Pádraig Ó Tuama is a poet, theologian, and podcaster whose “Poetry Unbound” delights thousands of people every Sunday who listen to “On Being with Krista Tippett.” Like that program in general, “Poetry Unbound” (both podcast and now book) does an excellent job of exploring the biggest and most important questions in our lives, questions that don’t go away.

What does it mean to be human? How do we want to live? Ó Tuama explains — and demonstrates — how poems speak to these questions, with answers and also more questions, in ways that open up new possibilities.

We loved his opening paragraph describing what a poem is and does: “A poem is a difficult thing to define. What is it? It’s a little block of ink on a page, sometimes five lines long, sometimes fifty. It’s a house of memory. It’s a clockwork thing you can carry in your pocket; take it out, set it to go, and it goes. Tick-tock-tick-tock, it says, sometimes rhyming with itself. Some poems are full of love, and some of anger; some poems remember things that shouldn’t be forgotten, other poems fantasise about the future, acting as a warning for today. Some sound like a song, others like a story.”

He presents fifty poems in this 350-page book — poems that contain prayer, pain, power, history, grief, anger, doubt, ecology, joy, sexuality, exploration, friendship, death, and love. He writes short commentaries on each poem, introducing it, explaining it, offering from his own life how it has been important answering those basic questions.

Sometimes between poems and essays of commentary, there appears a short teaching about poetry in general, written by Ó Tuama, and these are often beautiful:

“If a poem’s like a house, then the house probably has many different entry points: a window, a door, a crack in the walls. Hell, you can probably burrow through the foundations and push up through the floor. A poem can offer dozens of entryways, opening them to many meanings.”
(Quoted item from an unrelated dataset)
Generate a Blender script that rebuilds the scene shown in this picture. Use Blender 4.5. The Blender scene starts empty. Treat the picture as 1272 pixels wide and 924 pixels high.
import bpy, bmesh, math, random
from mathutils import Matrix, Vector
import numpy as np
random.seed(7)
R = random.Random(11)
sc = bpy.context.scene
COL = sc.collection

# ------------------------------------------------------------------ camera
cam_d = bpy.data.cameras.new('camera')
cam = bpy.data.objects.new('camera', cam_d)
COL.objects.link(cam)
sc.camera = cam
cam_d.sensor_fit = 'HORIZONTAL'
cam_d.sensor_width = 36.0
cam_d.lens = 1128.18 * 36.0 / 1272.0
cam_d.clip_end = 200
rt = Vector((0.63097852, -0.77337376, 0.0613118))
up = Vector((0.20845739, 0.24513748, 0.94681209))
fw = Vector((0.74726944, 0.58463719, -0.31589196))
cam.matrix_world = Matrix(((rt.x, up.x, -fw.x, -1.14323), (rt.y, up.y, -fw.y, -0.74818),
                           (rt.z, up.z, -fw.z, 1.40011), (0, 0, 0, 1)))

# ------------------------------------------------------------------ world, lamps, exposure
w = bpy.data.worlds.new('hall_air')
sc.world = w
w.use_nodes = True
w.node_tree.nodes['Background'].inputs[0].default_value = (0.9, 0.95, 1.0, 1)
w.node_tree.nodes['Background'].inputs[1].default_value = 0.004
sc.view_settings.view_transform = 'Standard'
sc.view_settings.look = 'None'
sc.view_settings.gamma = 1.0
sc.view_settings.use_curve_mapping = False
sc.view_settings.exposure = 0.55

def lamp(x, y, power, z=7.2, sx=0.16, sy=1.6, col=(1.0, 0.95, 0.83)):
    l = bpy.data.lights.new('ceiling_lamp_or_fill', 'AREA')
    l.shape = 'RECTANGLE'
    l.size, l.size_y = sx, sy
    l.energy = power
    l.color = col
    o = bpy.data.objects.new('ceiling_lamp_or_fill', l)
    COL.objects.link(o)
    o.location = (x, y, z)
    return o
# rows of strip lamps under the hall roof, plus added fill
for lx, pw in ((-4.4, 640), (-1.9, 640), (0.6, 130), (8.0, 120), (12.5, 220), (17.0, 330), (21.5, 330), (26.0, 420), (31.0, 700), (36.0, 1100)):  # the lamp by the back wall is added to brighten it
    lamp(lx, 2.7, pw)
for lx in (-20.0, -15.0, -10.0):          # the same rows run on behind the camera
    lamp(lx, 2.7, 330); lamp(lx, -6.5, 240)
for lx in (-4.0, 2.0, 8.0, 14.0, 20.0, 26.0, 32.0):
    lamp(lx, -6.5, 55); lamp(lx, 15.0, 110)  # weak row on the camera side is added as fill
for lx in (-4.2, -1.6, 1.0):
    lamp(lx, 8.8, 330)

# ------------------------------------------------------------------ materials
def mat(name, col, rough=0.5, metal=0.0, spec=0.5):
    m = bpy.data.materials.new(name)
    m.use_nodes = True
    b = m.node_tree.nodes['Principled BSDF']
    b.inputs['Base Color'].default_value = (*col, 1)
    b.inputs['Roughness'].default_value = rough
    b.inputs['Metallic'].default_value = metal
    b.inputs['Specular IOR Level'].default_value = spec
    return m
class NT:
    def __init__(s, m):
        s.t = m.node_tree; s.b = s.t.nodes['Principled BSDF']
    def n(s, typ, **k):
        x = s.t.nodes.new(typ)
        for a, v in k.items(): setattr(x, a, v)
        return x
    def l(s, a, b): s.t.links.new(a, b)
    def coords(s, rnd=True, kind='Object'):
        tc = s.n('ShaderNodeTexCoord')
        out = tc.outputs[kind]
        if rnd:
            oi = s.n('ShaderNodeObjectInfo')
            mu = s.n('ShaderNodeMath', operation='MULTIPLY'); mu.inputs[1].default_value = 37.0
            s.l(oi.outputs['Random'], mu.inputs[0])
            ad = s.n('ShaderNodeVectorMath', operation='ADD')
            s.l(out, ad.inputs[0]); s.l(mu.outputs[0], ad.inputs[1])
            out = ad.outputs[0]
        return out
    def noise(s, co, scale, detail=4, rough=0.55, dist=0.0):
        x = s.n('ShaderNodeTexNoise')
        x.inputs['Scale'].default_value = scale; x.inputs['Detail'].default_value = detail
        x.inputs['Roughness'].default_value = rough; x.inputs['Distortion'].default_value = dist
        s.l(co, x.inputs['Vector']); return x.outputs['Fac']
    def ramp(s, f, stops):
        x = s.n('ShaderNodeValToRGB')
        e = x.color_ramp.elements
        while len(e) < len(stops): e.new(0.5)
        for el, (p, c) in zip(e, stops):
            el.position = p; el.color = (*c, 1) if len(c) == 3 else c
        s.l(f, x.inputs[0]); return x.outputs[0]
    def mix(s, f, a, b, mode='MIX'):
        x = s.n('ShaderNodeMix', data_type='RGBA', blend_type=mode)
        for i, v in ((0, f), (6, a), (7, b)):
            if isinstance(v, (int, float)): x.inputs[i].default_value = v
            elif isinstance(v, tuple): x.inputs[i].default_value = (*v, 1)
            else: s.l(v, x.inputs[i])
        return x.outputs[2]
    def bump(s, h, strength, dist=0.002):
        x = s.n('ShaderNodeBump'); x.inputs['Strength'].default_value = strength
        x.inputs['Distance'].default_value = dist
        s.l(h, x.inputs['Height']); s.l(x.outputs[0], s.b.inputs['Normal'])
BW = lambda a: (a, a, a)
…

Every poet should cheer this book; it will create new readers of the genre. More importantly, spiritual teachers of all traditions should cheer it, because it creates new paths for wisdom and understanding.

There are some famous poets in here, well-published, but most of the poems are from living poets, focusing especially on younger poets in the beginning of their careers.

One example among the fifty is the poem titled “Prayer,” by American Muslim poet Faisal Mohyuddin. The poem fills a single page, and it is written in a way that may feel distant and unreachable to readers who are unaccustomed to modern poems using non-traditional form and structure. Ó Tuama begins his essay on it like this: “The first thing I notice about ‘Prayer’ is its form. Ten tiny stanzas arranged in two columns. How could the shape of this poem be described? When I initially read this poem I wondered if I was looking down at prayer mats from a height. Then I found myself wondering about the five pillars of Islam. Then I looked at the space between these elegant verses and thought how only smoke — or incense — could fill the space between them. The shape of this poem is one that invites us to look at the blank space; perhaps that itself is one of the messages of the poem, that prayer is what’s found in the in-between.”

I imagine this book will be used by book groups, study groups, and undergraduate classes to open up poetry and religion, which have both become increasingly foreign lands. In the process, readers will find spaces to explore their own spiritual lives and practices.

Ó Tuama doesn’t ignore the craft of poetry and of poets. There is talk of “stanzas” and “line breaks,” form and metaphor, but the value of this book is how it offers the world’s oldest way of speaking truth and meaning to twenty-first century people.